Gli importi dell’incentivo di produttività, determinati sulla base dei riportati criteri, sono comprensivi di tutti gli istituti legali e/o contrattuali quali, a titolo esemplificativo e non esaustivo, ferie, festività, tredicesima mensilità, maggiorazioni corrisposte a fronte di prestazioni per lavoro straordinario, notturno o festivo con o senza riposo compensativo e pertanto detti importi non verranno considerati ai fini del trattamento economico relativo a tutti tali istituti.
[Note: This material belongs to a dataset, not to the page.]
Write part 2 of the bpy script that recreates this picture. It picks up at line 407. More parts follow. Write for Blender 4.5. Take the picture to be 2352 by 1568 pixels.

Resta confermato che l’incentivo di produttività, già erogato sulla base del CCSL 7 luglio 2015, essendo volto a premiare il contributo individuale alla produttività, efficienza e competitività aziendale, è stato a suo tempo riconosciuto con il fine di contribuire a generare un miglioramento, rispetto al dato del 2014, del risultato operativo lordo fiscale complessivo delle società dei Gruppi FCA e CNH Industrial nel quadriennio di vigenza contrattuale 2015-2018, che rappresenta l’arco temporale di erogazione dell’emolumento; questo auspicato incremento del livello del risultato operativo lordo di Gruppo puòdirsi senz’altro raggiunto a consuntivo, essendo l’indicato dato quadriennale sensibilmente superiore a quello del periodo d’imposta 2014, come risulta dallo specifico indicatore emergente dalle dichiarazioni dei redditi delle richiamate società.

Tutto, come si vede, è legato alle ore di lavoro ed alla presenza. Non pare che quel gruppo possa essere tacciato di inefficienza. Certo, non si lambicca troppo in cervellotici strumenti valutativi per incentivare il personale, ma va al sodo. Quel che manca nella PA.